François d'Aguilon (French pronunciation: [fʁɑ̃swa daɡilɔ̃]; also d'Aguillon or in Latin Franciscus Aguilonius) (4 January 1567 – 20 March 1617) was a Jesuit, mathematician, physicist, and architect from the Spanish Netherlands.

D'Aguilon was born in Brussels; his father was a secretary to Philip II of Spain. He became a Jesuit in Tournai in 1586. In 1598 he moved to Antwerp, where he helped plan the construction of the Saint Carolus Borromeus church. In 1611, he started a special school of mathematics in Antwerp, fulfilling a dream of Christopher Clavius for a Jesuit mathematical school; in 1616, he was joined there by Grégoire de Saint-Vincent. The notable geometers educated at this school included Jean-Charles della Faille, André Tacquet, and Theodorus Moretus.

His book, Opticorum Libri Sex philosophis juxta ac mathematicis utiles, or Six Books of Optics, is useful for philosophers and mathematicians. It was published by Balthasar I Moretus in Antwerp in 1613 and illustrated by the famous painter Peter Paul Rubens. It included one of the first studies of binocular vision. It also gave the names we now use to stereographic projection and orthographic projection, although the projections themselves were likely known to Hipparchus. This book inspired the works of Desargues and Christiaan Huygens.

He died in Antwerp, aged 50.

Francois d'Aguilon's Six Books of Optics concerns geometrical optics, which at the time in the Jesuit school was a subcategory of geometry. He taught logic, syntax, and theology while being charged with organizing the teaching of geometry and science which would be useful for geography, navigation, architecture and the military arts in Belgium. His superiors wanted him to synthesize the work of Euclid, Alhazen, Vitello, Roger Bacon and others. Although he died before completing the book, it still consists of six in-depth books, called Opticorum Libri Sex.

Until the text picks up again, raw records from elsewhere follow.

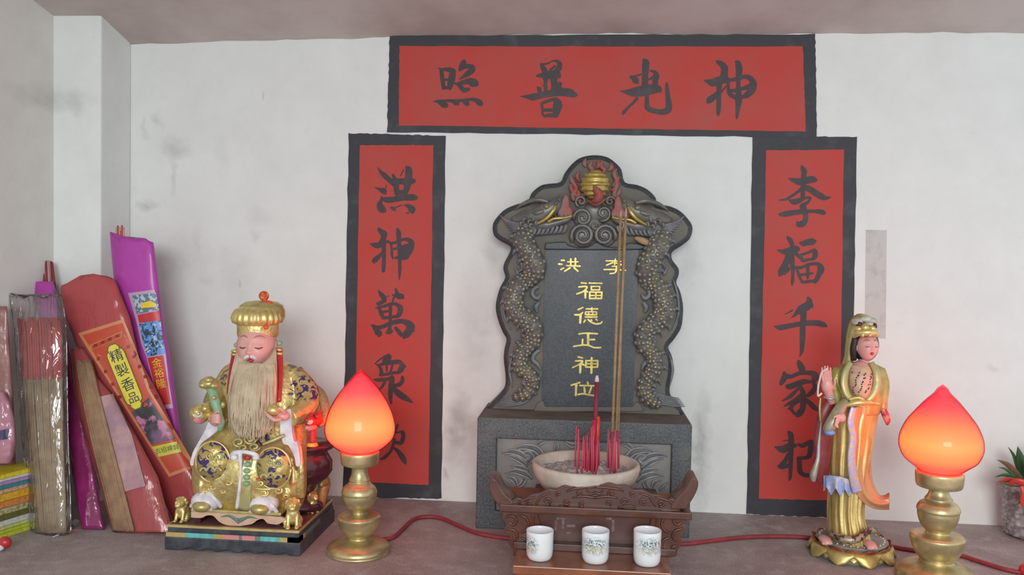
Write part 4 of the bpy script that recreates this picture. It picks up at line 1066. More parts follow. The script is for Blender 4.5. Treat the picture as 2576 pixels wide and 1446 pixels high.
gr_ = [(1, 966), (12, 975), (21, 988), (40, 1007), (64, 1035), (85, 1063), (98, 1092), (101.5, 1112), (100, 1130), (89, 1154), (67, 1172), (56, 1181), (50, 1185)]
mr_ = [(52, 1184), (58.5, 1188), (58, 1205), (56, 1219), (50, 1224), (27, 1227), (24, 1234), (27, 1244), (34, 1254), (31, 1257), (44, 1264), (51, 1273), (53, 1281), (51, 1284), (50.5, 1294), (47, 1308), (40, 1323), (30, 1333), (28, 1337), (34, 1341), (58, 1343), (66, 1347), (67, 1353), (65, 1362), (60, 1378), (52, 1393), (44, 1402), (41, 1408), (50, 1413), (74, 1421), (92, 1432), (98, 1442), (98, 1450), (93, 1458), (30, 1458.2)]
lampR = lamp(2354, 1458, gr_, mr_, 'lit red lotus bud lamp on a brass base between the goddess statue and the plant')
# ------------------------------------------------------------------ red mains cord
CORD = mat('red_cord_rubber', (0.30, 0.035, 0.045), 0.55, c2=(0.22, 0.03, 0.04), nscale=60)
def cord(pts, label, plug=None):
    r = .0034
    P = [V3((p.x, p.y, r)) for p in (atZ(x, y, r) for x, y in pts)]
    t = thing('power_cord', (P[0].x, P[0].y, 0), label, 'cord', 'red mains cords on the altar')
    mb = MB(); mb.tube(P, r, 10, 0, 8); mb.build('cord_sheath', CORD, t)
    if plug:
        c = V3((P[-1].x, P[-1].y, .009))
        mb = MB(); mb.ball(c + V3((.004, 0, 0)), (.010, .009, .009), 0, 16, 10); mb.build('plug', mat('red_plug', (0.5, 0.03, 0.04), 0.35), t)
cord([(962, 1357), (988, 1352), (1010, 1334), (1038, 1308), (1070, 1300), (1108, 1303), (1150, 1320), (1192, 1338), (1230, 1347), (1262, 1352), (1310, 1357)], 'red cord running from the brass lamp towards the wooden stand')
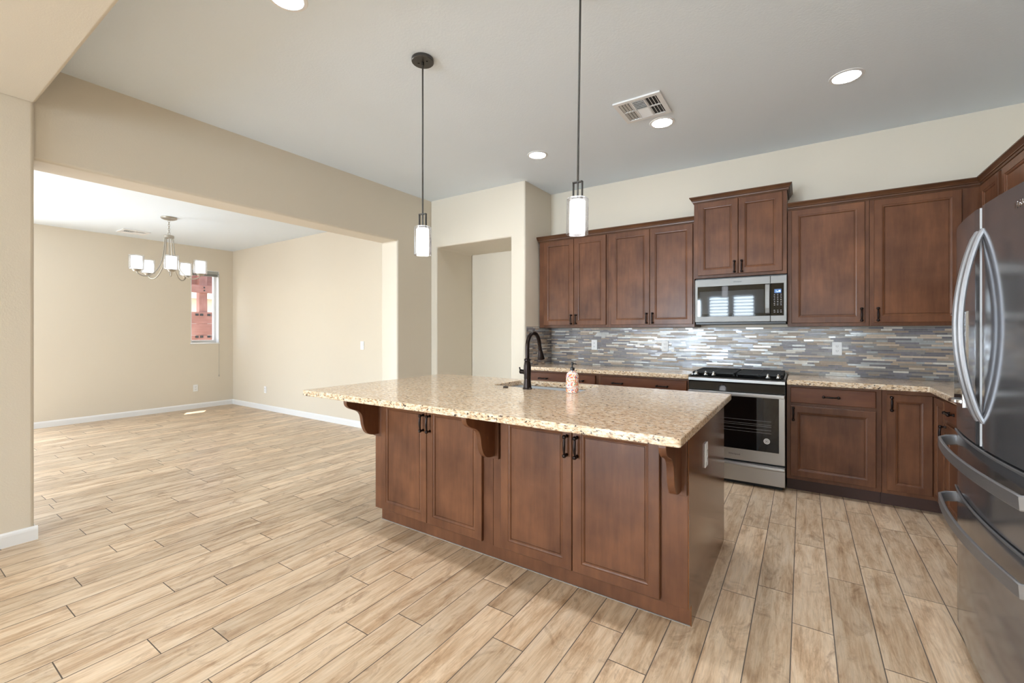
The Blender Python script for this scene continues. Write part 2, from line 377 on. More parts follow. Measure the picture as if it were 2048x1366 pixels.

D'Aguilon extensively studied stereographic projection, which he wanted to use a means to aid architects, cosmographers, navigators and artists. For centuries, artists and architects had sought formal laws of projection to place objects on a screen. Aguilon's Opticorum libri sex successfully treated projections and the errors in perception. D'Aguillon adopted Alhazen's theory that only light rays orthogonal to the cornea and lens surface are clearly registered. Aguilon was the first to use the term horopter, which is the line drawn through the focal point of both eyes and parallel to the line between the eyes. In other words, it describes how only objects on the horopter are seen in their true location. He then built an instrument to measure the spacing of double images in the horopter as he saw fit.

D'Aguilon expanded on the horopter by saying in his book:

If objects fall upon different rays it can happen that things at different distances can be seen at equal angles. If point C be directly opposite the eyes, A and B, with a circle drawn through the three points, A, B, and C. By theorem 21 of Euclid's Third book, any other point D on its circumference which lies closer to the observer than C, will subend an angle ADB which will equal angle ACB. Therefore, objects at C and at D are judged equally far from the eye. But this is false, because point C is farther away than D. Therefore a judgment of distance is false when based on the angles between converged axes, quod erat probandum.